Na primeira passagem, a evaporação do perfume sugere que o amor de Glória também já se dissipou em um relacionamento desgastado pelo tempo. Na segunda, a personagem mostra-se irada com a percepção de que seu casamento nem sequer garantiu a ela “o gosto de um cheiro”. Na terceira passagem, a mulher já sabe que não mais terá o marido e percebe que seu amor por ele voltou em virtude de sua mudança de comportamento. Na quarta, quando Glória pisa nos cacos de vidro e corre para dentro, imprime as pegadas ensanguentadas no assoalho, que permanecem ali até o presente, como que marcando a estreia de uma nova vida.

c)   Explique como é possível Glória sentir o cheiro do perfume mesmo depois de evaporado seu líquido e estilhaçado seu frasco.
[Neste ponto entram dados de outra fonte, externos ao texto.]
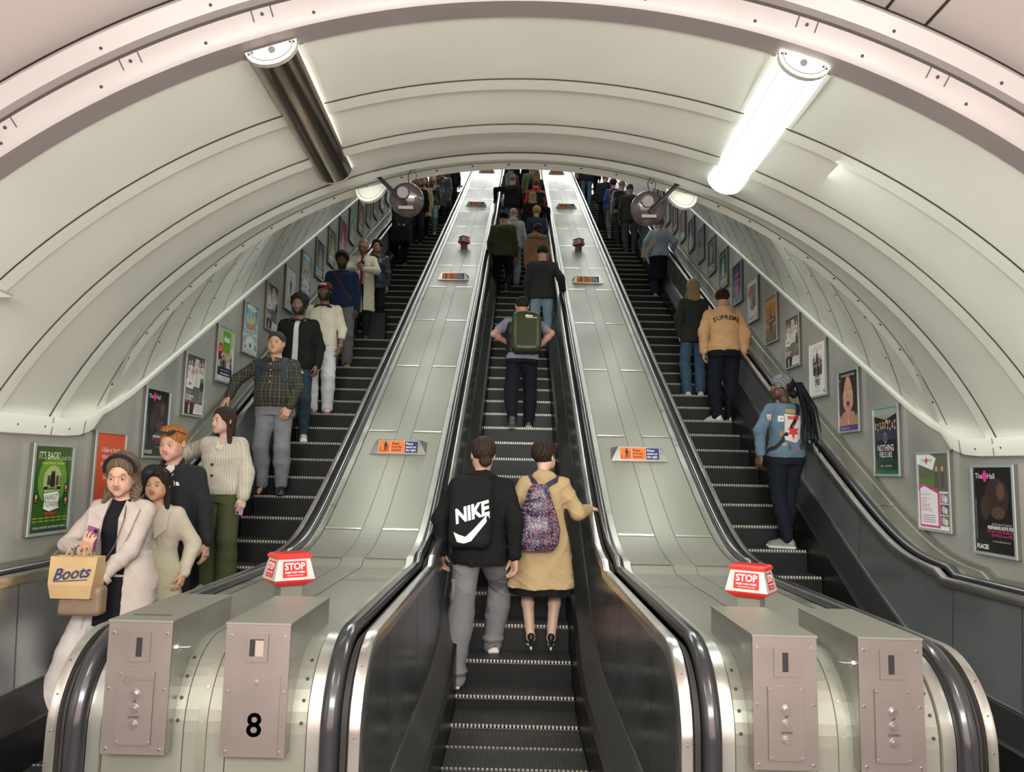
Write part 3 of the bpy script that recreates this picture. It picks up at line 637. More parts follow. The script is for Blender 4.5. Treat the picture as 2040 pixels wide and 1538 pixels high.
RPo = [(a_hall, 'framed near-black school poster reading PLACES, nearest the camera on the right wall'), (a_school2, 'framed white and magenta school poster second from the camera on the right wall'),
 (a_europe, 'framed dark blue and green poster reading NOTHING FEELS LIKE'), (a_face, 'framed poster of a close-up face with purple lips'), (a_spies, 'framed white poster reading SPIES with a crowd of figures'),
 (a_school, 'framed grey and pink school poster with rows of children on the right wall'), (a_hamil, 'framed orange-brown poster reading HAMILTON'), (a_redwhite, 'framed white poster with a red speech panel'),
 (a_blue, 'framed dark blue poster with a red twisted column'), (a_gen((.03, .07, .045), (.10, .20, .12), (.6, .55, .45)), 'framed dark green poster above the blond woman, right wall'),
 (a_gen((.06, .06, .08), (.28, .20, .14), (.45, .36, .28)), 'framed brown and blue poster, eleventh up the right wall'), (a_gen((.22, .24, .28), (.12, .14, .25), (.6, .06, .07)), 'framed grey-blue poster with a red figure, twelfth up the right wall'),
 (a_gen((.05, .06, .08), (.15, .16, .2), (.5, .45, .42)), 'framed slate poster, thirteenth up the right wall'), (a_gen((.20, .22, .32), (.35, .3, .4), (.55, .05, .18)), 'framed violet-grey poster with a crimson figure, fourteenth up the right wall'),
 (a_gen((.08, .05, .04), (.30, .18, .10), (.5, .35, .25)), 'framed dark brown poster, fifteenth up the right wall'), (a_gen((.12, .14, .12), (.25, .27, .22), (.5, .5, .45)), 'framed olive-grey poster, sixteenth up the right wall'),
 (a_gen((.2, .2, .22), (.5, .5, .5), (.1, .1, .12)), 'framed pale grey poster, seventeenth up the right wall'), (a_gen((.3, .1, .06), (.5, .2, .1), (.08, .08, .1)), 'framed rust-coloured poster, last visible up the right wall')]
for side, LL, y0 in ((-1, LP, -1.60), (1, RPo, -1.63)):
    for k, (art, lb) in enumerate(LL):
        yc = y0+.856*k; zc = 1.78 if k == 0 else NZ+T*yc+1.565
        make_poster(side, yc, zc, art, lb)
# torn sticker on the left wall
m = MB(); m.add([(-3.826, y, z) for y, z in ((-.52, 2.29), (-.44, 2.30), (-.42, 2.20), (-.45, 2.10), (-.50, 2.09), (-.54, 2.16))], [(0, 1, 2, 3, 4, 5)], 0)
m.add([(-3.8255, y, z) for y, z in ((-.51, 2.24), (-.44, 2.22), (-.46, 2.18), (-.52, 2.19))], [(0, 1, 2, 3)], 1); m.add([(-3.8252, y, z) for y, z in ((-.53, 2.21), (-.48, 2.20), (-.53, 2.16))], [(0, 1, 2)], 2)
m.add([(-3.8252, y, z) for y, z in ((-.46, 2.16), (-.45, 2.11), (-.50, 2.12))], [(0, 1, 2)], 3); m.add([(-3.8252, y, z) for y, z in ((-.49, 2.285), (-.45, 2.285), (-.45, 2.25), (-.48, 2.26))], [(0, 1, 2, 3)], 1)
o = m.obj('torn_sticker', [MATS['white'], MATS['black'], pcol((.6, .03, .03)), pcol((.03, .3, .1))]); tag(o, 'small torn sticker with red, green, black and white on the left wall', 'sticker')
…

O perfume é, ao mesmo tempo, símbolo de amor / desamor / retomada do amor. A busca do perfume e a descoberta de sua evaporação sugerem a atual falta de cuidado que um dia, ainda que de maneira tímida, Justino teve com Glória. Entretanto, a generosidade mostrada pelo marido no episódio do baile – que abrange o vestido dado de presente, a maquiagem exigida, a licença para a esposa dançar com um homem de “boa postura” – faz Glória retomar seu amor perdido, o que justifica que ela sinta metaforicamente o agradável cheiro do perfume que Justino lhe deu de presente no início do namoro deles. Esse cheiro simboliza a “paixão que regressava” ao coração de Glória.